Supplied entries:
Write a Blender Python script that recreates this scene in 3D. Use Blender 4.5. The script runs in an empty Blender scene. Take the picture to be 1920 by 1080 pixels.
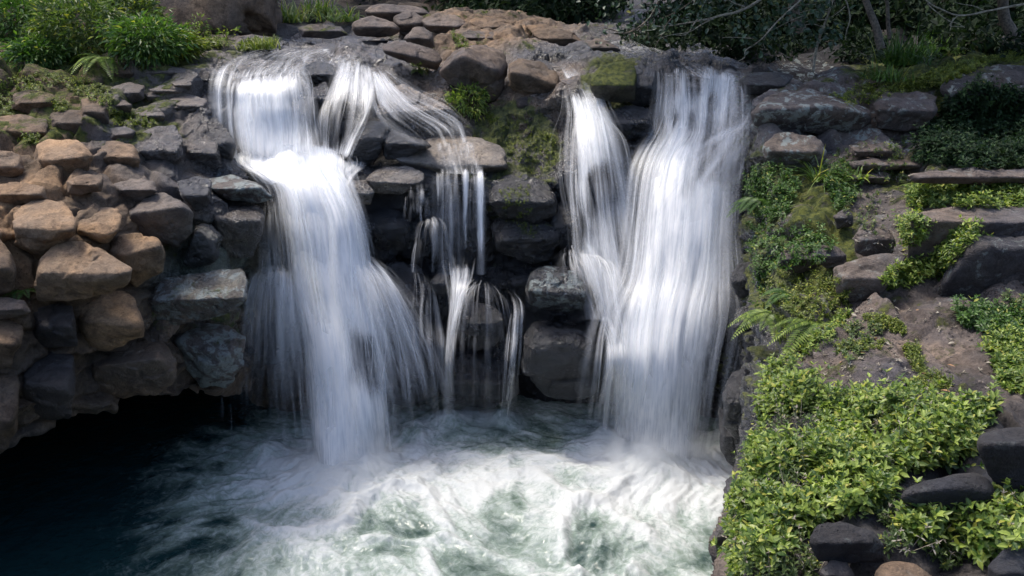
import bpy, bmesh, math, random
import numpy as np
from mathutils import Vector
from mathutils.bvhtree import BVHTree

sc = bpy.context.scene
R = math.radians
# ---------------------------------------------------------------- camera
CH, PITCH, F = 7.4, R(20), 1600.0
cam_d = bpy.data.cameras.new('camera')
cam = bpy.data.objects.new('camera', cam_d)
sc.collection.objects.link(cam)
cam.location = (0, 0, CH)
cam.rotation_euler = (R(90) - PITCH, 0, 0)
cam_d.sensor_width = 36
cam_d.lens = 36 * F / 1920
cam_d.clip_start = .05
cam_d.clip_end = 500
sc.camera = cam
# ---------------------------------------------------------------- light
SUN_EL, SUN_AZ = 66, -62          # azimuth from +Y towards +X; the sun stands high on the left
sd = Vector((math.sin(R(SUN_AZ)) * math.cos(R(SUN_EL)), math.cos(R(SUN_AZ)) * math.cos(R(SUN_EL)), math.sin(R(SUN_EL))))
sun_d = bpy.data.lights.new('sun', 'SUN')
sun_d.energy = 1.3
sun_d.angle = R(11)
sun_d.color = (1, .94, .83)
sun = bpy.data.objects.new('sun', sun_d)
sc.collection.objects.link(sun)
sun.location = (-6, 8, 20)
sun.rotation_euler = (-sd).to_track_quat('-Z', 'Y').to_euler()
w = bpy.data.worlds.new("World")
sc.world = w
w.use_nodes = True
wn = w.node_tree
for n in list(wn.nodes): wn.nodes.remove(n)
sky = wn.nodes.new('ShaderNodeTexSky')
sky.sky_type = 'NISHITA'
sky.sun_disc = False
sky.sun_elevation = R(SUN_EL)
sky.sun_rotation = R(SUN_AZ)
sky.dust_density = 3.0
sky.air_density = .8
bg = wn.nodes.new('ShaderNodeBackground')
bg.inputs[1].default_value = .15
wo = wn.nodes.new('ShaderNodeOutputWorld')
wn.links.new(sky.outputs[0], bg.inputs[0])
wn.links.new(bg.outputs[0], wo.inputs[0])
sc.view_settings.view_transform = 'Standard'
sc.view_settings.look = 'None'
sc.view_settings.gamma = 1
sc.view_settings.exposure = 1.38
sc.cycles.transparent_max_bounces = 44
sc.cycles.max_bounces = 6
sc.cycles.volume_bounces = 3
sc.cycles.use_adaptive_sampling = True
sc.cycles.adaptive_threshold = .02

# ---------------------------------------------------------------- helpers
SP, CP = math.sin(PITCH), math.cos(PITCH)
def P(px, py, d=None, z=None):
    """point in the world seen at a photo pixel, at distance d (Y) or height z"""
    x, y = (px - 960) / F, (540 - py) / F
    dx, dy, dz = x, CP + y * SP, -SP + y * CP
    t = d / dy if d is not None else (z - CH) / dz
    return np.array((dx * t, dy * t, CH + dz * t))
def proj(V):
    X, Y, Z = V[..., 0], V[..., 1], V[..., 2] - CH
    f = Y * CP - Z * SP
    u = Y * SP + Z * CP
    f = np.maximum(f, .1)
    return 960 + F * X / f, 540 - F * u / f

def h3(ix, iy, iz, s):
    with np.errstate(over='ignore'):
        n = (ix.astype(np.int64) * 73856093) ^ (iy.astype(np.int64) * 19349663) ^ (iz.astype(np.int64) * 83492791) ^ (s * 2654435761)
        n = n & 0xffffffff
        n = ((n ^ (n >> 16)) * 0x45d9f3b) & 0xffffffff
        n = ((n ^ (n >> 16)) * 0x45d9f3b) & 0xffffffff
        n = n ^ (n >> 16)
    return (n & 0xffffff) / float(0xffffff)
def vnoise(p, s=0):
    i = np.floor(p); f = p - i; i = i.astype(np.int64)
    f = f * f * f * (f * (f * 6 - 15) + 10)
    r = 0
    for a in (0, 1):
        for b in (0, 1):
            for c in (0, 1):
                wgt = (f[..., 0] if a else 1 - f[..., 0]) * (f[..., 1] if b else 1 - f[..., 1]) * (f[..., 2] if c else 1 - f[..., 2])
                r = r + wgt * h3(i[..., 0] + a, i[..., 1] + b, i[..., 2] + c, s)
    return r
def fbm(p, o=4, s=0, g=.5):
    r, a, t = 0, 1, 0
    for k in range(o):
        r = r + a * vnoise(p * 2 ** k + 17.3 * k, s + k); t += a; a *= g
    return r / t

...

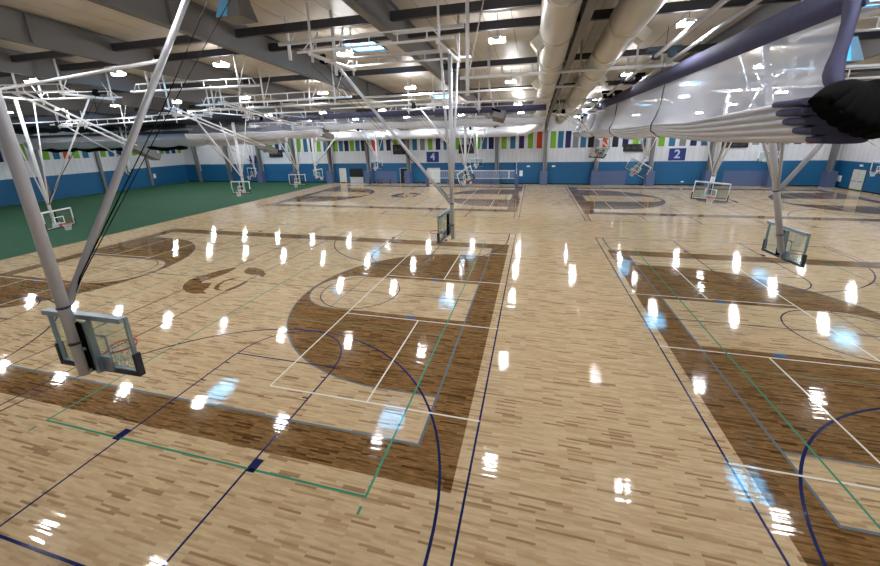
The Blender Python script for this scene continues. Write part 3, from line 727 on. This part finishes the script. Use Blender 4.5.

Task statement: In the listing, find all lines with the string "Blender" and copy them.

Complete response:
Write a Blender Python script that recreates this scene in 3D. Use Blender 4.5. The script runs in an empty Blender scene. Take the picture to be 1920 by 1080 pixels.
The Blender Python script for this scene continues. Write part 3, from line 727 on. This part finishes the script. Use Blender 4.5.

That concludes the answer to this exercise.